- Exercise inputs -
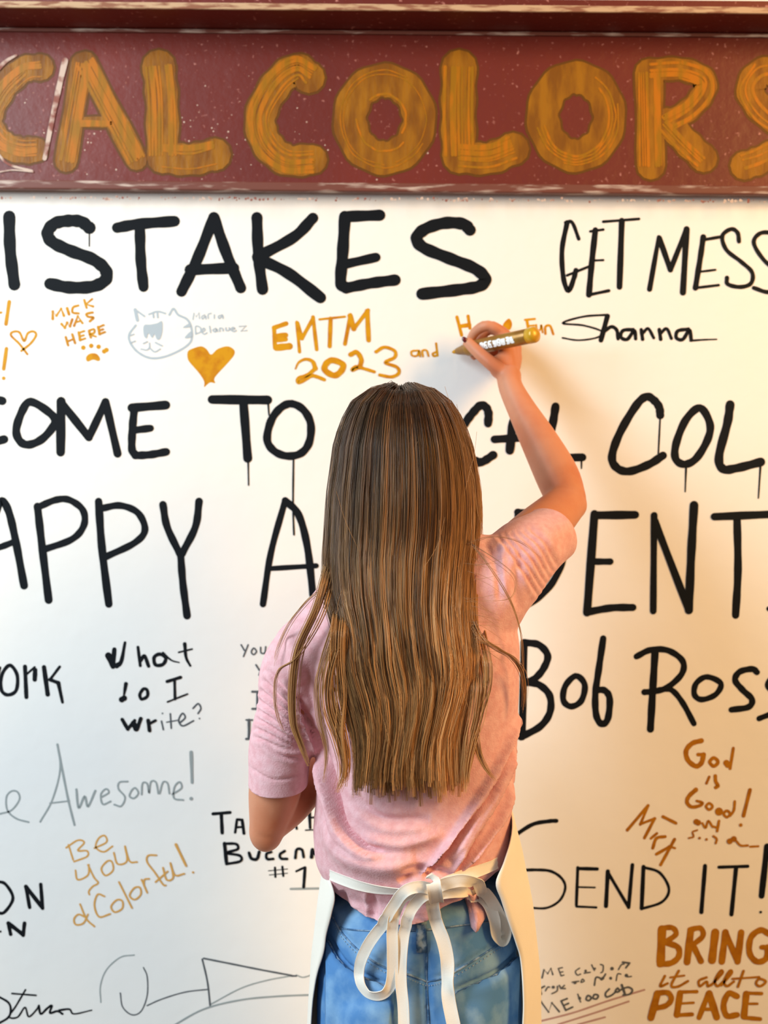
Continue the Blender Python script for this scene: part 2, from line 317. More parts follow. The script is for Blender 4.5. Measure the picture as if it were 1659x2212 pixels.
message('marker_message', 'bronze words above a slanting name', M_bronze, '''
11 s 1515,1600 1495,1606 1482,1622 1486,1642 1503,1655 1515,1648 1520,1630;8 l 1508,1630 1520,1630;8 c 1542,1637 1551,1646 1542,1655 1533,1646;14 d 1569,1648 1572,1652;7 l 1584,1616 1577,1660
6 l 1532,1678 1526,1692;8 s 1545,1676 1546,1688 1551,1697 1546,1701;10-6 s 1503,1706 1488,1720 1484,1733 1494,1743 1512,1740 1517,1734 1505,1730;6 c 1532,1735 1539,1742 1532,1749 1525,1742;18 d 1553,1753;6 c 1570,1751 1577,1758 1570,1765 1563,1758;6 s 1587,1731 1585,1750 1577,1762;8 l 1620,1706 1606,1762;8 d 1600,1782
13 d 1504,1775 1508,1777;5 s 1517,1778 1524,1788 1530,1773 1539,1786;6 l 1553,1773 1549,1795;5 l 1540,1785 1550,1788;4 s 1506,1793 1496,1797 1498,1807 1488,1810;6 d 1511,1810 1526,1813;5 s 1541,1806 1548,1812 1546,1821;13 d 1576,1817 1585,1812;5 s 1590,1816 1600,1826 1615,1826;5 l 1620,1829 1638,1828
7 l 1400,1740 1355,1793;6 l 1400,1740 1383,1781;6 l 1383,1780 1415,1768;7 l 1414,1768 1392,1810;6 l 1406,1811 1419,1800;7 s 1437,1807 1418,1811 1410,1832;7 l 1418,1845 1448,1828;7 s 1457,1813 1445,1835 1427,1868;5 l 1445,1828 1458,1832;7 l 1432,1764 1460,1778''')
message('painted_word', 'black thin brush capitals beside the apron', M_black, '''
9 s 1110,1806 1150,1781 1185,1774 1202,1773;7-5 s 1120,1880 1160,1879 1190,1882 1213,1897 1221,1918 1209,1945 1181,1961 1145,1961
7 l 1248,1874 1245,1955;8 l 1248,1876 1290,1877;4 l 1248,1916 1285,1917;5 l 1245,1958 1288,1960;9 l 1313,1882 1309,1957;7 l 1313,1884 1358,1960;8 l 1366,1868 1358,1960
9 l 1390,1872 1386,1962;6 s 1390,1873 1425,1885 1445,1920 1430,1948 1386,1963;9 l 1523,1870 1515,1970;7 l 1553,1873 1615,1871;9 l 1590,1874 1580,1975;13 l 1657,1828 1645,1935;6 d 1643,1970''')
message('painted_word', 'bronze brush lettering at bottom right', M_bronze, '''
18.48 l 1430,2008 1427,2078;11.88 s 1428,2005 1452,2004 1460,2018 1438,2035;13.2 s 1438,2036 1464,2046 1466,2066 1450,2080 1425,2083;15.84 l 1492,2010 1484,2078;11.88 s 1490,2008 1513,2005 1518,2022 1495,2042;13.2 l 1497,2042 1514,2076
17.16 l 1545,2014 1538,2074;14.52 l 1567,2014 1559,2077;13.2 l 1567,2014 1592,2074;14.52 l 1601,2014 1593,2077;13.2 s 1662,2018 1643,2009 1622,2025 1619,2058 1635,2077 1655,2070 1658,2046;10.56 l 1645,2046 1660,2046
5.75 s 1436,2108 1426,2130 1442,2124;5.75 s 1466,2097 1450,2128 1464,2131 1486,2119;4.6 l 1448,2111 1478,2107;5.75 s 1526,2111 1510,2118 1512,2130 1526,2120 1529,2130 1537,2126;5.75 s 1536,2128 1560,2102 1556,2097 1544,2118 1550,2130 1562,2120;5.75 s 1558,2128 1580,2102 1576,2097 1564,2118 1570,2130 1585,2120;5.75 l 1606,2097 1594,2131;4.6 l 1582,2114 1640,2110;5.75 c 1640,2114 1633,2124 1642,2130 1654,2120
15.84 l 1420,2146 1406,2198;11.88 s 1418,2145 1442,2144 1450,2158 1438,2172 1412,2178;14.52 l 1469,2145 1462,2192;7.92 l 1468,2143 1505,2142;5.75 l 1465,2168 1498,2166;9.24 l 1462,2193 1495,2191;11.88 l 1530,2146 1510,2198;15.84 l 1532,2146 1548,2197;7.92 l 1518,2180 1542,2180
13.2 s 1592,2152 1574,2146 1563,2170 1570,2194 1592,2192;14.52 l 1612,2147 1607,2195;7.92 l 1612,2145 1645,2146;5.75 l 1610,2168 1636,2168;9.24 l 1607,2198 1642,2201''')
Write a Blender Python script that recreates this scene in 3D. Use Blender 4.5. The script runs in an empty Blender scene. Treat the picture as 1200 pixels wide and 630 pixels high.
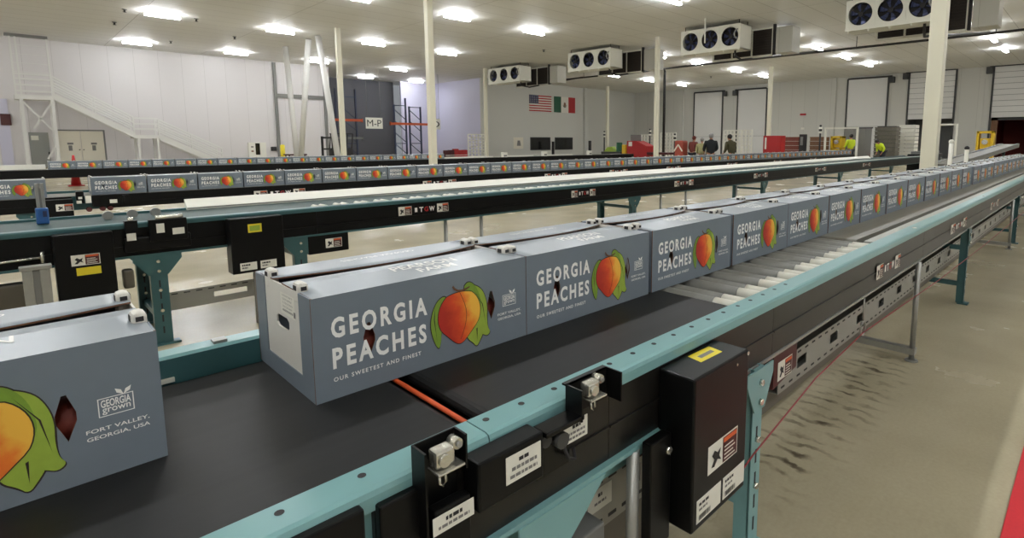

- Work to be completed -
Return the full material word for word. Do not include the pictures.

- Solved problem -
Continue the Blender Python script for this scene: part 2, from line 317. More parts follow. The script is for Blender 4.5. Measure the picture as if it were 1659x2212 pixels.
message('marker_message', 'bronze words above a slanting name', M_bronze, '''
11 s 1515,1600 1495,1606 1482,1622 1486,1642 1503,1655 1515,1648 1520,1630;8 l 1508,1630 1520,1630;8 c 1542,1637 1551,1646 1542,1655 1533,1646;14 d 1569,1648 1572,1652;7 l 1584,1616 1577,1660
6 l 1532,1678 1526,1692;8 s 1545,1676 1546,1688 1551,1697 1546,1701;10-6 s 1503,1706 1488,1720 1484,1733 1494,1743 1512,1740 1517,1734 1505,1730;6 c 1532,1735 1539,1742 1532,1749 1525,1742;18 d 1553,1753;6 c 1570,1751 1577,1758 1570,1765 1563,1758;6 s 1587,1731 1585,1750 1577,1762;8 l 1620,1706 1606,1762;8 d 1600,1782
13 d 1504,1775 1508,1777;5 s 1517,1778 1524,1788 1530,1773 1539,1786;6 l 1553,1773 1549,1795;5 l 1540,1785 1550,1788;4 s 1506,1793 1496,1797 1498,1807 1488,1810;6 d 1511,1810 1526,1813;5 s 1541,1806 1548,1812 1546,1821;13 d 1576,1817 1585,1812;5 s 1590,1816 1600,1826 1615,1826;5 l 1620,1829 1638,1828
7 l 1400,1740 1355,1793;6 l 1400,1740 1383,1781;6 l 1383,1780 1415,1768;7 l 1414,1768 1392,1810;6 l 1406,1811 1419,1800;7 s 1437,1807 1418,1811 1410,1832;7 l 1418,1845 1448,1828;7 s 1457,1813 1445,1835 1427,1868;5 l 1445,1828 1458,1832;7 l 1432,1764 1460,1778''')
message('painted_word', 'black thin brush capitals beside the apron', M_black, '''
9 s 1110,1806 1150,1781 1185,1774 1202,1773;7-5 s 1120,1880 1160,1879 1190,1882 1213,1897 1221,1918 1209,1945 1181,1961 1145,1961
7 l 1248,1874 1245,1955;8 l 1248,1876 1290,1877;4 l 1248,1916 1285,1917;5 l 1245,1958 1288,1960;9 l 1313,1882 1309,1957;7 l 1313,1884 1358,1960;8 l 1366,1868 1358,1960
9 l 1390,1872 1386,1962;6 s 1390,1873 1425,1885 1445,1920 1430,1948 1386,1963;9 l 1523,1870 1515,1970;7 l 1553,1873 1615,1871;9 l 1590,1874 1580,1975;13 l 1657,1828 1645,1935;6 d 1643,1970''')
message('painted_word', 'bronze brush lettering at bottom right', M_bronze, '''
18.48 l 1430,2008 1427,2078;11.88 s 1428,2005 1452,2004 1460,2018 1438,2035;13.2 s 1438,2036 1464,2046 1466,2066 1450,2080 1425,2083;15.84 l 1492,2010 1484,2078;11.88 s 1490,2008 1513,2005 1518,2022 1495,2042;13.2 l 1497,2042 1514,2076
17.16 l 1545,2014 1538,2074;14.52 l 1567,2014 1559,2077;13.2 l 1567,2014 1592,2074;14.52 l 1601,2014 1593,2077;13.2 s 1662,2018 1643,2009 1622,2025 1619,2058 1635,2077 1655,2070 1658,2046;10.56 l 1645,2046 1660,2046
5.75 s 1436,2108 1426,2130 1442,2124;5.75 s 1466,2097 1450,2128 1464,2131 1486,2119;4.6 l 1448,2111 1478,2107;5.75 s 1526,2111 1510,2118 1512,2130 1526,2120 1529,2130 1537,2126;5.75 s 1536,2128 1560,2102 1556,2097 1544,2118 1550,2130 1562,2120;5.75 s 1558,2128 1580,2102 1576,2097 1564,2118 1570,2130 1585,2120;5.75 l 1606,2097 1594,2131;4.6 l 1582,2114 1640,2110;5.75 c 1640,2114 1633,2124 1642,2130 1654,2120
15.84 l 1420,2146 1406,2198;11.88 s 1418,2145 1442,2144 1450,2158 1438,2172 1412,2178;14.52 l 1469,2145 1462,2192;7.92 l 1468,2143 1505,2142;5.75 l 1465,2168 1498,2166;9.24 l 1462,2193 1495,2191;11.88 l 1530,2146 1510,2198;15.84 l 1532,2146 1548,2197;7.92 l 1518,2180 1542,2180
13.2 s 1592,2152 1574,2146 1563,2170 1570,2194 1592,2192;14.52 l 1612,2147 1607,2195;7.92 l 1612,2145 1645,2146;5.75 l 1610,2168 1636,2168;9.24 l 1607,2198 1642,2201''')
Write a Blender Python script that recreates this scene in 3D. Use Blender 4.5. The script runs in an empty Blender scene. Treat the picture as 1200 pixels wide and 630 pixels high.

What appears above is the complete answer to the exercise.